Critical Hockey

Last night, I was talking to a friend about critical mass, that lovely monthly group ride, and about how the better the infrastructure of a city, the smaller the mass, and the whole pointlessness of it.

The pinnacle of this example, is of course, Copenhagen where they have no official critical mass, but in another respect, their much narrower streets manager to accommodate the amount of bicycles on every street that are only in one small area of San Diego.

This reminds me of the Nike commercials where they show other sports are criminalized. For example, tennis players had to hide their rackets when the police came around which just goes to demonstrate that the perception of crime, in sports, is caused by the class of people associated with the sport rather than the sport’s inherent danger to society such as this
Nike Ad.

Meanwhile, how many people think we should ban the true dangers to society like hockey who’s fans cause many more traffic jams than critical mass (each game) and even cause millions of dollars in damage in riots?

So whenever we talk about banning bicycles or critical mass, we should first ban all the other sports which cause more damage.

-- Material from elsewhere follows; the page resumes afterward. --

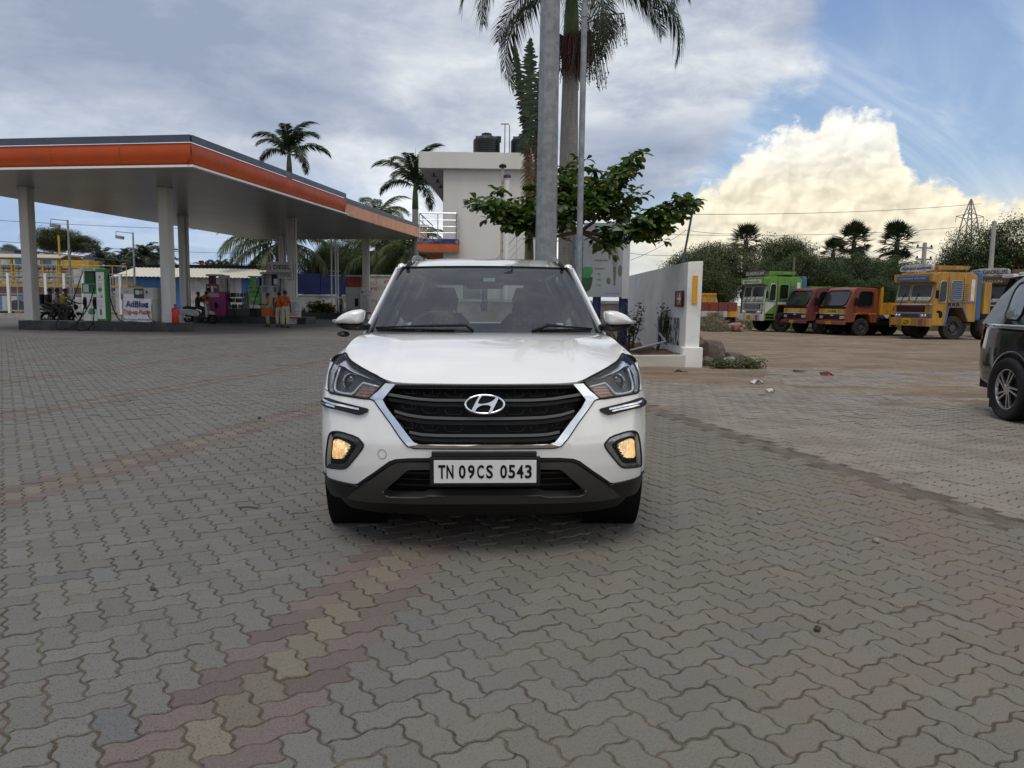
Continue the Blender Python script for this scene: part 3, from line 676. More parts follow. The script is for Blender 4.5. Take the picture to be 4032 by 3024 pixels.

Now, I’m actually not proposing banning anything, just having a proportional response. I also wonder how awesome it would be to bicycle if we spent the same money for a stadium, the millions of dollars in road additions and improvements to get people to the games, and the excessive amount of money given to law enforcement for each game. We’d be living in a Copenhagen, and there would be no more critical mass. Also, there would be fewer auto accidents and less traffic for motorists.

This brings me to a really brilliant and bizarre rhetorical anti-cycling trick. When backed into a corner, someone who religiously supports motoring at all times even to an absurd point, will call any plans for bicycle improvements “utopian”.

In this regard, they have poisoned the well. Now the cyclist is totally discredited because all the benefits are seen as impossibly unrealistic like a utopia.

Well, I do live in a utopia now–thanks, princess–and I see tomorrow as being even better.